Would it be too much to ask of our elected “officials” – whose office cloaks their views with an official’s imprimatur – to vocalize, without trivializing, the views of those with whom they debate? To press for self-awareness informed by an understanding of the starting point(s) of one’s self and of others? Where do our limits of deception reside and how do we achieve consensus through transparency?

Sorting through our Mix of Metaphors

Each of us has a box (metaphorically speaking) filled with metaphors.  In our role as orator, we carry this box (our linguistic toolbox), filled with figures of speech, which we select to craft, and to deliver, the message we carry.

Continuing with a theme that ripples through our posts, often as an undercurrent, and now and then as a wave, words press our views upon our audience and reinforce our views in and to ourselves; and often the complacency of our audience, and within ourselves, entrenches these views, and thereby drains the words of complexity and strips them of luster. The words lose their meanings, or the meanings are veiled.   We take the words at face (non-figurative, non-metaphorical) value and unwittingly overlook the assumptions lurking within them. And therein lies danger.

Our interest today is in the mixture of metaphor that share a common root and typically appear as flat, a flatness that fosters coercion, a coercion amplified by the pedestrian cloak of, and around, the word.

Let’s have a brief look together, a joint tapping at the edges, and then let’s each have our own visit.

Version. A version to define (di)versions and (per)versions and animate quests for (con)versions through coercion. The variations of the versions threaten the chosen, consensus version.
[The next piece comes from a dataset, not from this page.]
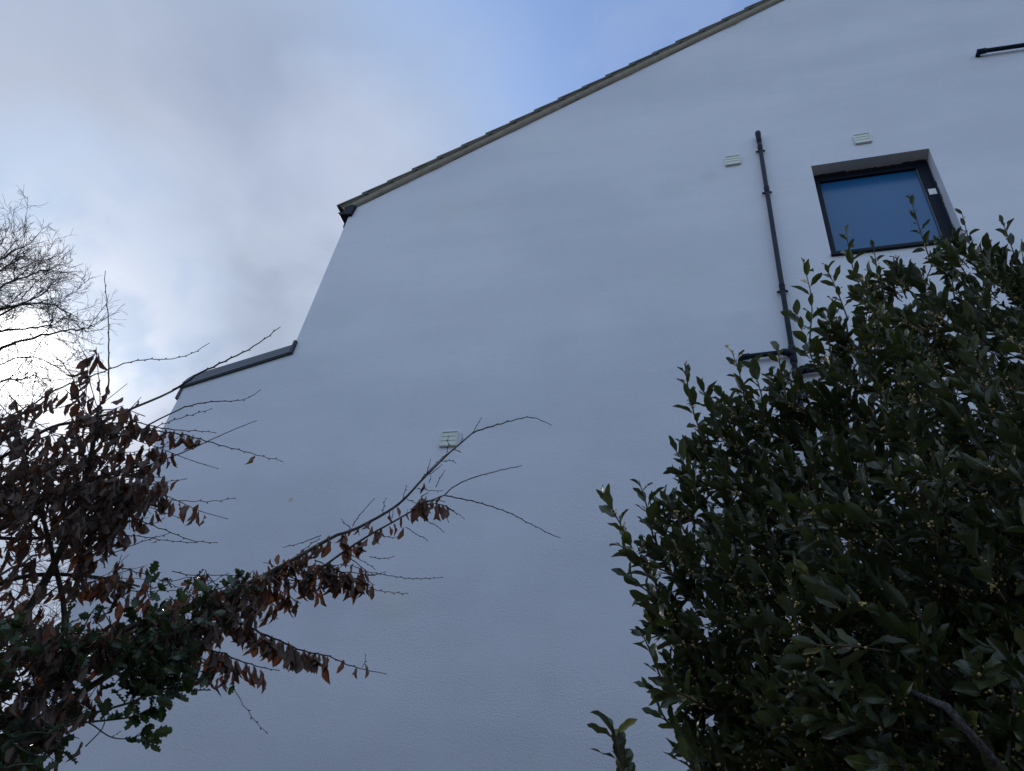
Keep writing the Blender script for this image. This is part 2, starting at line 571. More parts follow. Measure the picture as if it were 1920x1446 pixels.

Beware the (re)version and (in)version that, unrestrained or unconstrained, would subvert the convention of separate versions into a durable, defining, controlling version.

Or should we fear the banality of the (accepted) version: the host dependant on its parasitic (di)versions that empower and sustain the version, through a symbiosis that leaves residual (a)version to those who challenge with (apparent or concealed) (sub)versions. But how can we tell the host from the parasite; who do we know who holds the version?

Whose version defines perversion; whose version propels conversions and stimulates subversions that threaten to create a new version? Until our immersion in the consensus version has drained the impulse to diversion?

From James Baldwin: “And we know that, for the perpetuation of this system, we have all been mercilessly brutalized, and have been told nothing but lies, lies about ourselves and our kinsmen and our past, and about love, life, and death, so that both soul and body have been bound in hell.”

Let’s each embark on our own visits.

Beware the banality of the modest metaphor.